Friday 5 July 2013

Goodies and Baddies

In amongst all these world changing coup, counter-coup, insurgency, revolution, resignation shenanigans it’s hard to tell right from wrong, left from right, up from down. The world is a complicated place and it’s high time we straightened it all out. We should make it easier for any one of us to tell the goodies from the baddies, just like in the golden days of Hollywood. The goodies could wear white and the baddies could wear black… decorated with a handy and stylish skull and daggers motif. Or wear a badge. Or have a facial tattoo,or even hide their baddie faces.

Good old Auntie Beeb has been doing this on our behalf for years. I’m surprised it’s taken this long for somebody else to notice, but then if we’re too thick to work it out for ourselves I suppose we need to be drawn pictures. Nigel Farage drew attention to the practice in this interesting piece for the Daily Telegraph (Why do they never ask me… and what are their rates?) about the recently revealed bias of the BBC extending his observations to drama where, “ those who oppose mass migration are bigots, stupid, physically ugly, those on the other side are sensitive, beautiful, intelligent.

We all go about bearing coded identification already, actually. The way we dress, the way we behave and in particular the way we pass on those traits to our dependents and so forth. Notwithstanding the odd out-of-character outburst, first impressions are a bloody good way of deciding ‘U’or ‘non-U’ and these days you need to be more aware than ever of your audience before revealing your allegiances. The bird in the burka? Probably not going to be ultra-receptive to a tirade against immigration, even if she was born here. The kid with the can of Stella at ten in the morning? Unlikely, I’d have thought, to respond well to a Tebbitarian, get-on-your-bike, pep talk.

Of course, part of the problem is we don’t carry around mirrors with which to ‘check our privileges’ before we engage in what was “only words, your honour” and we are often blind to the shortcomings of our own tribe. While sympathy might be easy enough to rustle up, or at least fake, empathy is a poorly developed part of the human psyche, especially in approximately fifty per cent of the world’s population. Just as we think all the Chinese look alike, so they also believe we are indistinguishable from one another. And it’s the same for non-physical expressions of where we belong too - cultural norms, innit?

No wonder the country’s in a mess. To the hot-house-raised gilded elite in Westminster who only ever see an outsider as a potential vote we all look the same to them. They don’t see what we see when we are swamped in ‘diversity’ and they seem genuinely mystified that we can’t just rub along as they pretend to do. There is a name for inbuilt human preference for those who look, dress, act and think like oneself but to keep it simple, a much shorter version is generally used. They call it racism.

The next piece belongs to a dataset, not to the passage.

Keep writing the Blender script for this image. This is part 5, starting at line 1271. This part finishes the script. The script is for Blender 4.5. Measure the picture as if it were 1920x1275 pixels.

Those who prefer the company of the left recognise and applaud the heroic workers’ struggle against oppression and believe in fairness and equality. Those who align with the right see only oppression in leftist big government, resulting in unfairness and squalor. What’s needed is a middle way, one that sees liberty and democracy in equal measure; we could call them, I dunno, lib-dems? (*irony klaxon*) But wait, even democracy fails if the demos is insufficiently informed and educated to be able to operate it. Pull the wrong levers and you get Egypt, where a democratically elected government has had to be overthrown by military action. This is harder than it looks...

Boo? Yay? I dunno... It's behiiiind you!

The problem for Egypt & Syria and all those emerging from the dark ages is now abundantly clear; if even THEY can’t tell the goodies from the baddies how can we decide which side to help? This is clearly a job for the wardrobe and makeup department because right now they all look like baddies to me.

1 comment:

  1. The Egyptian question is quite simple, they don't like the degree to which the global effect of Islam has influenced the rest of the world.

    They have witnessed the negative side of the muslim brotherhood upon it's other areas of influence and they don't like what they see. The net result is that they have adopted the view that Morsi is not to be trusted, or rather, what he symbolizes must not be trusted.

    To summarize, and to quote from the Good Book, "The scales hath been cast from their eyes".

    Sadly, in the UK, we are still blind.